Setiap bacaan pada maulid Diba‘ dipisahkan dengan bacaan shalawat, allahumma shalli wa sallim wa barik ‘alaih. Dalam setiap produk cetak yang ada, bacaan shalawat ini diletakkan pada sebuah kotak tersendiri yang berfungsi sebagai pemisah antara satu bacaan dengan bacaan berikutnya. Di sini, produk yang paling berbeda adalah cetakan Menara Kudus. Antara beberapa bacaan, cetakan ini jarang memberikan pemisah berupa shalawat, terlebih setelah al-hadits al-tsani. Sehingga pengguna cetakan Menara ini rata-rata mengalami kebingunan mengenai tempat berhenti di setiap bacaan. Hal ini berbeda dengan cetakan lainnya.
Cetakan Al-Anwar pada dasarnya sama dengan sama dengan cetakan lainnya yang memisah setiap bacaan dengan shalawat. Namun ia memiliki perbedaan pada batas potongan pada salah satu bacaan, yakni pada al-hadits al-tsaniy, dimana umumnya dipotong pada,
غير أنهم يشهدون أن لا إله إلا الله وأن محمدا رسول الله صلى الله عليه وسلم
Cetakan ini memotong pada,
أدخلوهم الجنة برحمتي
Tambahan bacaan baqiyyah al-shalihah yang berisi tasbih, tahmid, tahlil dan takbir juga tidak ditemukan dalam cetakan Menara Kudus. Sementara pada cetakan lain mencantumkan dengan perbedaan jumlah pengulangan. Al-Anwar menyebutkan empat kali pengulangan, sedangkan cetakan sisanya hanya tiga kali.

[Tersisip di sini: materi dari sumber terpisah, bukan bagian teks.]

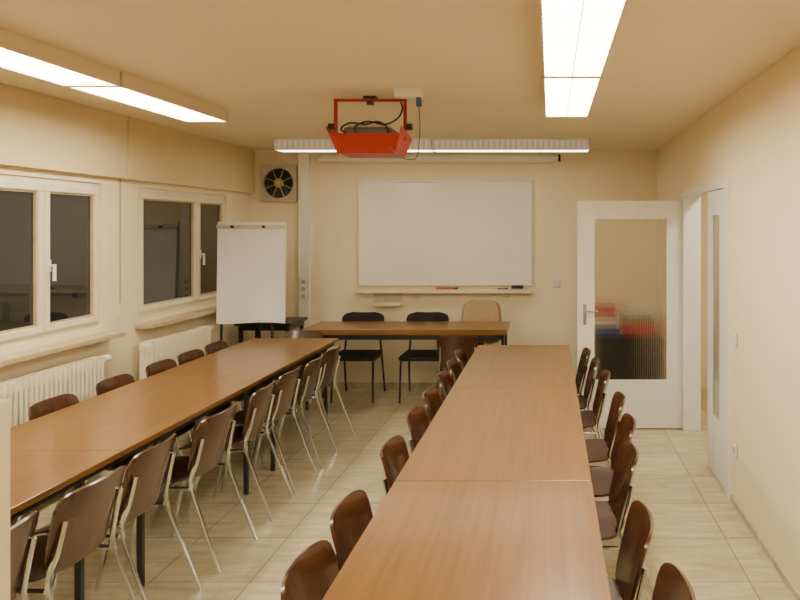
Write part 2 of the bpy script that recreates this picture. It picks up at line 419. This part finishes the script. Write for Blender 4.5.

Perbedaan tata letak tidak begitu banyak terjadi dalam maulid Al-Barzanjiy. Hanya ada satu yang saya jumpai. Namun demikian, satu perbedaan ini menurut saya menjadi penyebab perbedaan praktik ritual maulid yang ada. Pada teks yang dibaca setelah mahal al-qiyam, yakni,
ومحيا كالشمس … وحق الهناء
Cetakan Al-Alawiyah dan Al-Anwar menulisnya dengan format nazam, dimana setiap ‘ayat’ ditulis terpisah menjadi dua bagian, seperti halnya kebanyakan nazam. Sementara pada cetakan Menara dan Toha Putra hal ini tidak terjadi. Mereka yang menggunakan dua cetakan ini akan membacanya dengan cara tidak melagukannya. Berbeda dengan pembaca yang kebetulan menggunakan dua cetakan awal tadi, dimungkinkan akan membacanya dengan mengikuti tangga lagu tertentu.
*****
Perbandingan yang saya lakukan ini tentunya masih harus dikaji lebih serius, secara menyeluruh dengan melibatkan piranti-piranti ilmiah. Terlebih pada pengaruh yang dimunculkan terkait perbedaan praktik ritual maulid yang terjadi di lapangan. Karena selain dimungkinkan kecenderungan subjektifitas saya, perbandingan ini juga hanya mengacu pada naskah cetak yang relatif muda usianya.